Je pratique le droit de la presse depuis de longues années et je l’ai enseigné à Sciences Po jusqu’en 2014.
Dans le cours consacré à la liberté d’expression, j’exposais qu’elle est d’abord apparue comme une liberté individuelle, le prolongement indissociable de la liberté d’opinion, le droit pour un individu de choisir et élaborer les réponses qu’il entend donner à toutes les questions que lui pose la conduite de sa vie personnelle et sociale et d’en faire part à d’autres individus sans en être inquiété, pour devenir une liberté collective, le fondement d’une société démocratique.
L’enjeu de cet enseignement était de faire comprendre aux étudiants qu’en dépit d’un large consensus politique et de la protection rigoureuse apportée par le droit français et européen, cette liberté fondamentale est sans cesse menacée au niveau de l’individu comme au niveau de la collectivité et qu’elle ne peut jamais être considérée comme un acquis définitif dans une société évoluée.
La liberté d’expression doit se défendre chaque jour.

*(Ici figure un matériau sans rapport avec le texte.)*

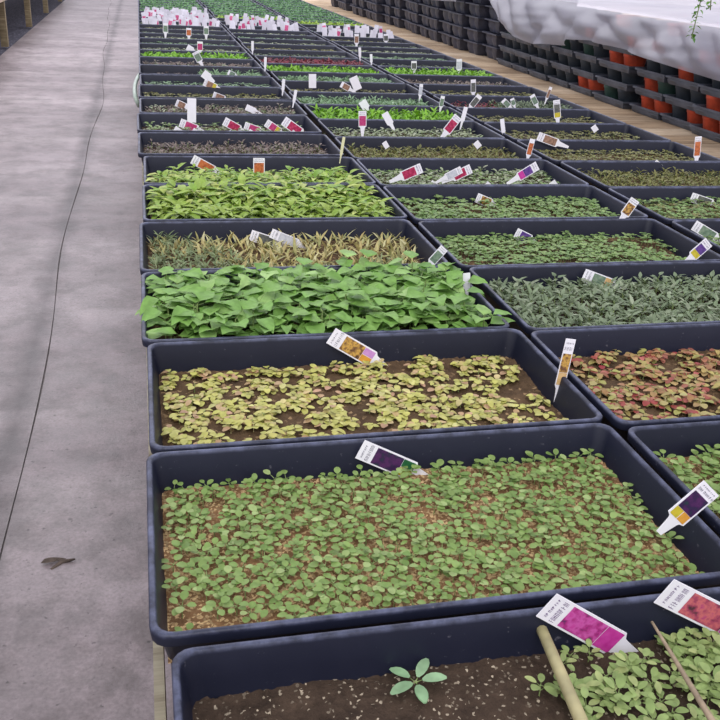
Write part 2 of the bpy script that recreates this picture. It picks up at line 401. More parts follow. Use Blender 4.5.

Aujourd’hui des hommes libres, journalistes indéfectiblement attachés à la liberté d’opinion et de la presse et policiers chargés de protéger l’exercice de cette liberté, sont tombés sous les balles de fanatiques aveuglés par la haine.
Rendons d’abord hommage fortement et sincèrement à ceux qui, se sachant menacés, ont défié l’interdiction d’écrire et de parler librement et ont défendu notre liberté jusqu’à la mort. Charb l’avait affirmé mieux que quiconque : « Je préfère mourir debout que de vivre à genoux ».
Puis réfléchissons ensemble, sans peur et sans haine, aux moyens d’empêcher que les obscurantismes ne parviennent à détruire notre société démocratique.